### DATA SHOWN

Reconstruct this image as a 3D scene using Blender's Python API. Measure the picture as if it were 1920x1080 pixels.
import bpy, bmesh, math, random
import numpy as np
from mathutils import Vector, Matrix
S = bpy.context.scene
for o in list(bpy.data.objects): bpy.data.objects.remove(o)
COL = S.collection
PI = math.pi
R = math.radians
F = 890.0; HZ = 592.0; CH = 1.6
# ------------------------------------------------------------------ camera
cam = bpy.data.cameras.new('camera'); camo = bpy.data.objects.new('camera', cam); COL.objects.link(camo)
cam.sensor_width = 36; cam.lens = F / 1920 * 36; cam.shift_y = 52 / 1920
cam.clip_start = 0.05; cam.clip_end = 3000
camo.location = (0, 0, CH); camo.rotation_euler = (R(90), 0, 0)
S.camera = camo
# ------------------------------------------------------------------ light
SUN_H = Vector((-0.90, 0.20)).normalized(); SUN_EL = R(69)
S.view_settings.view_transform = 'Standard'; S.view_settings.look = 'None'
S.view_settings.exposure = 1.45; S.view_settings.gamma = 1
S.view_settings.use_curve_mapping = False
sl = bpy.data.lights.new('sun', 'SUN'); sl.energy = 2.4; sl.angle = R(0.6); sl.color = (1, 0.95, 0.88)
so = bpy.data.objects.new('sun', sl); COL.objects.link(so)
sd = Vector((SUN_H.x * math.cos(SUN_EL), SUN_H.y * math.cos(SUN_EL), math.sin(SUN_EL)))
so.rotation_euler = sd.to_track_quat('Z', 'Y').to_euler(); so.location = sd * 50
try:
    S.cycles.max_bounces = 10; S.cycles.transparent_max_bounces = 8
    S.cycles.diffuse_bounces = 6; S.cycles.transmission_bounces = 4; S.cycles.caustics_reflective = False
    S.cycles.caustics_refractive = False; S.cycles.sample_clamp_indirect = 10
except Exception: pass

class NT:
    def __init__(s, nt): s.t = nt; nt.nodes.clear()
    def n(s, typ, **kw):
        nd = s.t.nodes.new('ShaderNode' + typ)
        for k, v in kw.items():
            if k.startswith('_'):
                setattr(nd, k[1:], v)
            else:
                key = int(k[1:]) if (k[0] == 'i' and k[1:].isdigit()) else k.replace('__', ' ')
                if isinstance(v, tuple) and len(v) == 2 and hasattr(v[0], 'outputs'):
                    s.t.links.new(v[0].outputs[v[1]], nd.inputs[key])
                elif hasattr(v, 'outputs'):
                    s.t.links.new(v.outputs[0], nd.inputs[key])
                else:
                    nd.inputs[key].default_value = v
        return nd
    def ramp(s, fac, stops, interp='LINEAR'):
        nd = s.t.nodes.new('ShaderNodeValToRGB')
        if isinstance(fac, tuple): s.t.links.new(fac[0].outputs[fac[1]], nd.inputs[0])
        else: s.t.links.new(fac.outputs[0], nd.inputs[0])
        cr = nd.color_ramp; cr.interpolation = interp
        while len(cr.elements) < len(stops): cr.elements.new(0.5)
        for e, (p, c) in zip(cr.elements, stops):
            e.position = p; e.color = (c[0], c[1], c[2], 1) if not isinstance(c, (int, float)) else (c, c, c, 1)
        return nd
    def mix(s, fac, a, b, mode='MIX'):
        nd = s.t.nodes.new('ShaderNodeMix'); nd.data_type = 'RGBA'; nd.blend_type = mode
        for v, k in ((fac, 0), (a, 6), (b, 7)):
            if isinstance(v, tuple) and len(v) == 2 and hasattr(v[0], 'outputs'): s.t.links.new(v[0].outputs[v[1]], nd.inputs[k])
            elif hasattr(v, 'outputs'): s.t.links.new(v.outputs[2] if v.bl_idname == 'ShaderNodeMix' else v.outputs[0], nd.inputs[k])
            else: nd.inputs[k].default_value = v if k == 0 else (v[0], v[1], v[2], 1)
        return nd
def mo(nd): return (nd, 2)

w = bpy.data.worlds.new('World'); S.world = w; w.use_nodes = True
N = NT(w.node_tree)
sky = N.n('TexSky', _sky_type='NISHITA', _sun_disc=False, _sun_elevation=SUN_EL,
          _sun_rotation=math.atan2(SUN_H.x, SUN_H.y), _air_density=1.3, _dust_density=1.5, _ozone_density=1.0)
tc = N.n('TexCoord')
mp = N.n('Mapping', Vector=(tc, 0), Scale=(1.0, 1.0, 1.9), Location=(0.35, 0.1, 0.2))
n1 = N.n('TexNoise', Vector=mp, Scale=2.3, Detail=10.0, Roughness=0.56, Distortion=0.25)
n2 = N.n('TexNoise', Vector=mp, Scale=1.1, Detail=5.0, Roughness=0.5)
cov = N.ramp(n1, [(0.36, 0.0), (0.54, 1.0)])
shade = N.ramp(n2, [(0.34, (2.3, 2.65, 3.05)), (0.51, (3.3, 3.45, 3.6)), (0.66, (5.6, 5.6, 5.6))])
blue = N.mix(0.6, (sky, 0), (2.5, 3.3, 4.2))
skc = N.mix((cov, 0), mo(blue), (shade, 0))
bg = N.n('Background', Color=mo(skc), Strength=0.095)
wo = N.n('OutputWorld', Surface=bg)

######

(DIRECTIVE) Restate, word for word and with nothing added, the lines from the first line of the listing through the one where "except Exception: pass" stands.

(CORRECT OUTPUT)
Reconstruct this image as a 3D scene using Blender's Python API. Measure the picture as if it were 1920x1080 pixels.
import bpy, bmesh, math, random
import numpy as np
from mathutils import Vector, Matrix
S = bpy.context.scene
for o in list(bpy.data.objects): bpy.data.objects.remove(o)
COL = S.collection
PI = math.pi
R = math.radians
F = 890.0; HZ = 592.0; CH = 1.6
# ------------------------------------------------------------------ camera
cam = bpy.data.cameras.new('camera'); camo = bpy.data.objects.new('camera', cam); COL.objects.link(camo)
cam.sensor_width = 36; cam.lens = F / 1920 * 36; cam.shift_y = 52 / 1920
cam.clip_start = 0.05; cam.clip_end = 3000
camo.location = (0, 0, CH); camo.rotation_euler = (R(90), 0, 0)
S.camera = camo
# ------------------------------------------------------------------ light
SUN_H = Vector((-0.90, 0.20)).normalized(); SUN_EL = R(69)
S.view_settings.view_transform = 'Standard'; S.view_settings.look = 'None'
S.view_settings.exposure = 1.45; S.view_settings.gamma = 1
S.view_settings.use_curve_mapping = False
sl = bpy.data.lights.new('sun', 'SUN'); sl.energy = 2.4; sl.angle = R(0.6); sl.color = (1, 0.95, 0.88)
so = bpy.data.objects.new('sun', sl); COL.objects.link(so)
sd = Vector((SUN_H.x * math.cos(SUN_EL), SUN_H.y * math.cos(SUN_EL), math.sin(SUN_EL)))
so.rotation_euler = sd.to_track_quat('Z', 'Y').to_euler(); so.location = sd * 50
try:
    S.cycles.max_bounces = 10; S.cycles.transparent_max_bounces = 8
    S.cycles.diffuse_bounces = 6; S.cycles.transmission_bounces = 4; S.cycles.caustics_reflective = False
    S.cycles.caustics_refractive = False; S.cycles.sample_clamp_indirect = 10
except Exception: pass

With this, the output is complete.